DATA BLOCK:

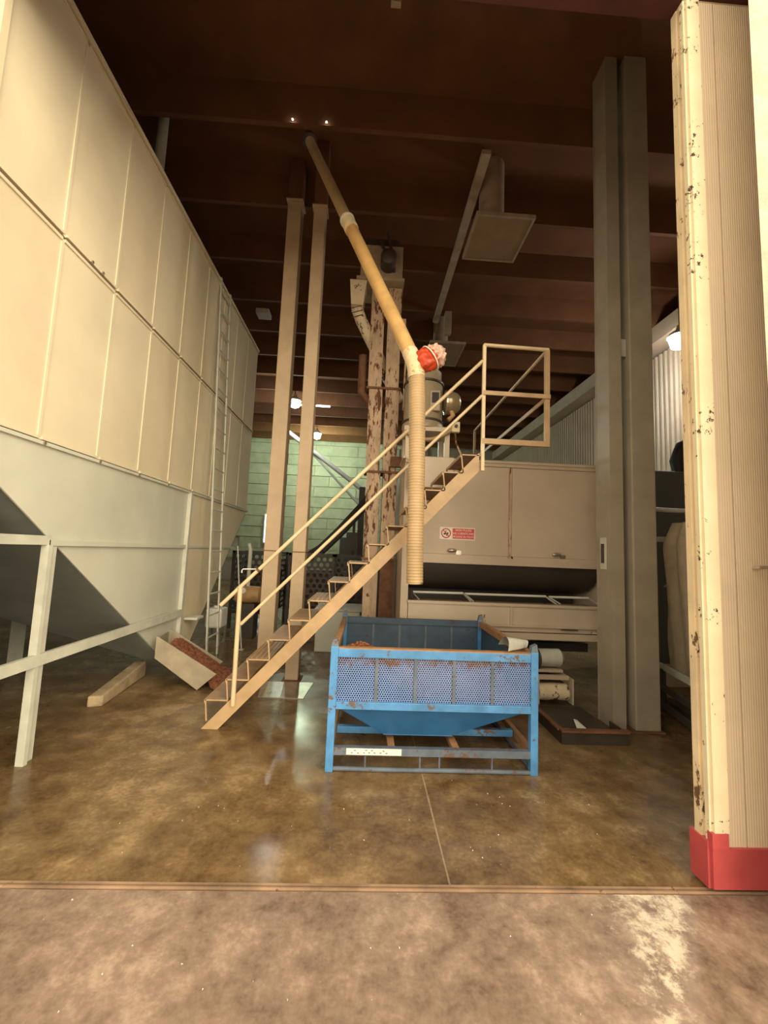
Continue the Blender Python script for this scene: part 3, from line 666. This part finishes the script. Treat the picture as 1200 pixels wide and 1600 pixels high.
bx = link('switch_box', MB().box(0.97, 1.07, 4.80, 4.86, 3.03, 3.16), 'tape', tk, bevel=0.008)
link('switch_knob', MB().lathe([(0.02, -0.02), (0.02, 0)], (1.02, 4.80, 3.10), 10, 'y'), 'dark_steel', bx)
link('switch_cable', MB().tube([(1.02, 4.83, 3.03), (1.03, 4.83, 2.9), (1.10, 4.84, 2.76), (1.16, 4.84, 2.70)], 0.012, 8), 'elev', tk, smooth=True)
# left control housing seen under the tank
single('motor_guard', MB().box(0.455, 0.96, 4.58, 4.725, 2.30, 2.66), 'machine', 'beige sheet metal guard under the tank, beside the stair top', 'guard', bevel=0.008)

# ------------------------------------------------------------------ conveyor under the machine and tray
cv = thing('belt_conveyor', 'short belt conveyor with a shiny worn end roller under the beige machine', 'conveyor', (2.0, 4.6, 0))
link('side_plate', MB().box(1.86, 1.875, 4.36, 5.6, 0.04, 0.30), 'machine', cv)
link('side_plate', MB().box(2.225, 2.24, 4.36, 5.6, 0.04, 0.30), 'machine', cv)
link('end_roller', MB().lathe([(0.03, -0.172), (0.085, -0.165), (0.09, 0.0), (0.085, 0.15), (0.05, 0.165)], (2.05, 4.45, 0.145), 24, 'x'), 'spout', cv, smooth=True)
link('belt', MB().box(1.89, 2.21, 4.5, 5.6, 0.21, 0.222), 'black', cv)
link('cross_bar', MB().box(1.80, 2.2, 4.38, 4.43, 0.285, 0.325), 'machine', cv)
link('drive_drum', MB().lathe([(0.04, -0.14), (0.095, -0.13), (0.10, 0.11), (0.06, 0.15)], (2.12, 4.68, 0.44), 24, 'x'), 'frame_pale', cv, smooth=True)
link('gearbox', MB().lathe([(0.11, -0.10), (0.12, -0.08), (0.12, 0.08), (0.09, 0.10)], (1.90, 4.68, 0.43), 18, 'x'), 'dark_steel', cv, smooth=True)
link('drum_bracket', MB().box(1.86, 2.24, 4.60, 4.76, 0.30, 0.33), 'machine', cv)
ty = thing('floor_tray', 'low rusty steel tray on the floor at the foot of the beige column', 'tray', (2.0, 3.95, 0))
link('tray_base', MB().prism([(1.74, 3.56, 0.02), (2.30, 3.56, 0.02), (2.30, 4.34, 0.02), (1.74, 4.34, 0.02)], (0, 0, 0.012)), 'dark_steel', ty)
link('tray_wall', MB().box(1.72, 2.30, 3.55, 3.565, 0.0, 0.10), 'dark_steel', ty)
link('tray_rim', MB().box(1.715, 2.305, 3.535, 3.59, 0.10, 0.118), 'rusty', ty)
link('tray_wall', MB().box(1.72, 1.735, 3.565, 4.34, 0.0, 0.10), 'dark_steel', ty)
link('tray_rim', MB().box(1.70, 1.745, 3.59, 4.34, 0.10, 0.115), 'rusty', ty)
link('tray_wall', MB().box(2.29, 2.30, 3.565, 3.82, 0.0, 0.10), 'dark_steel', ty)
single('paper_scrap', MB().prism([(1.96, 3.75, 0.036), (2.06, 3.72, 0.036), (2.0, 3.84, 0.09), (1.965, 3.83, 0.10)], (0.0, 0.004, 0.002)), 'white', 'small white scrap lying in the rusty floor tray', 'scrap')

# ------------------------------------------------------------------ blue bin
BX0, BX1, BY0, BY1 = -0.22, 1.30, 3.04, 4.52
bn = thing('blue_bin', 'blue steel bin with perforated sides and a tapered bottom on a skid frame', 'bin', ((BX0+BX1)/2, (BY0+BY1)/2, 0))
P = 0.055
for i, (x, y) in enumerate(((BX0, BY0), (BX1-P, BY0), (BX0, BY1-P), (BX1-P, BY1-P))):
    link('corner_post', MB().box(x, x+P, y, y+P, 0.0, 0.86), 'blue', bn, bevel=0.004)
    link('stacking_lug', MB().prism([(x+0.002, y+0.002, 0.86), (x+P-0.002, y+0.002, 0.86), (x+P-0.008, y+0.010, 0.915), (x+0.010, y+0.010, 0.90)], (0, P-0.01, 0)), 'bin_worn', bn)
IX0, IX1, IY0, IY1 = BX0+P, BX1-P, BY0+0.02, BY1-0.02
# rims
link('front_rim', MB().box(IX0, IX1, BY0, BY0+0.045, 0.785, 0.845), 'blue', bn, bevel=0.004)
link('front_rim_edge', MB().box(IX0, IX1, BY0+0.004, BY0+0.055, 0.845, 0.853), 'bin_ochre', bn)
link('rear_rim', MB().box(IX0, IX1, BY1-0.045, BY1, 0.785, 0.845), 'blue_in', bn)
link('left_rim', MB().box(BX0+0.005, BX0+0.05, BY0+P, BY1-P, 0.79, 0.848), 'bin_ochre', bn)
link('right_rim', MB().box(BX1-0.05, BX1-0.005, BY0+P, BY1-P, 0.79, 0.848), 'bin_ochre', bn)
# perforated sheets (double sided thin sheet)
link('front_sheet', MB().box(IX0, IX1, BY0+0.018, BY0+0.020, 0.475, 0.79), 'perf', bn)
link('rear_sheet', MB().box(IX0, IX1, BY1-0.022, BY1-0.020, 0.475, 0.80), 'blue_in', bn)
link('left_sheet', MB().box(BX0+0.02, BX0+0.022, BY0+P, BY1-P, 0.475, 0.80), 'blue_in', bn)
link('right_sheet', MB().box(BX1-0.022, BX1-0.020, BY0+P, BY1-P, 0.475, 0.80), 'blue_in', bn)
for k in range(1, 5):
    x = IX0+(IX1-IX0)*k/5
    link('sheet_rib', MB().box(x-0.012, x+0.012, BY0+0.010, BY0+0.018, 0.475, 0.785), 'bin_worn', bn)
    link('rear_rib', MB().box(x-0.010, x+0.010, BY1-0.028, BY1-0.022, 0.475, 0.785), 'bin_worn', bn)
link('lower_rail', MB().box(IX0, IX1, BY0-0.002, BY0+0.045, 0.425, 0.478), 'blue', bn, bevel=0.004)
link('lower_rail', MB().box(IX0, IX1, BY1-0.045, BY1, 0.425, 0.478), 'blue', bn)
link('lower_rail', MB().box(BX0+0.005, BX0+0.05, BY0+P, BY1-P, 0.425, 0.478), 'blue', bn)
link('lower_rail', MB().box(BX1-0.05, BX1-0.005, BY0+P, BY1-P, 0.425, 0.478), 'blue', bn)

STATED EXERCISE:
Exactly restate the lines from the beginning of the data through the line with "top', 'guard', bevel=0.008)", and no others, keeping pictures out.

CORRECT OUTPUT:
Continue the Blender Python script for this scene: part 3, from line 666. This part finishes the script. Treat the picture as 1200 pixels wide and 1600 pixels high.
bx = link('switch_box', MB().box(0.97, 1.07, 4.80, 4.86, 3.03, 3.16), 'tape', tk, bevel=0.008)
link('switch_knob', MB().lathe([(0.02, -0.02), (0.02, 0)], (1.02, 4.80, 3.10), 10, 'y'), 'dark_steel', bx)
link('switch_cable', MB().tube([(1.02, 4.83, 3.03), (1.03, 4.83, 2.9), (1.10, 4.84, 2.76), (1.16, 4.84, 2.70)], 0.012, 8), 'elev', tk, smooth=True)
# left control housing seen under the tank
single('motor_guard', MB().box(0.455, 0.96, 4.58, 4.725, 2.30, 2.66), 'machine', 'beige sheet metal guard under the tank, beside the stair top', 'guard', bevel=0.008)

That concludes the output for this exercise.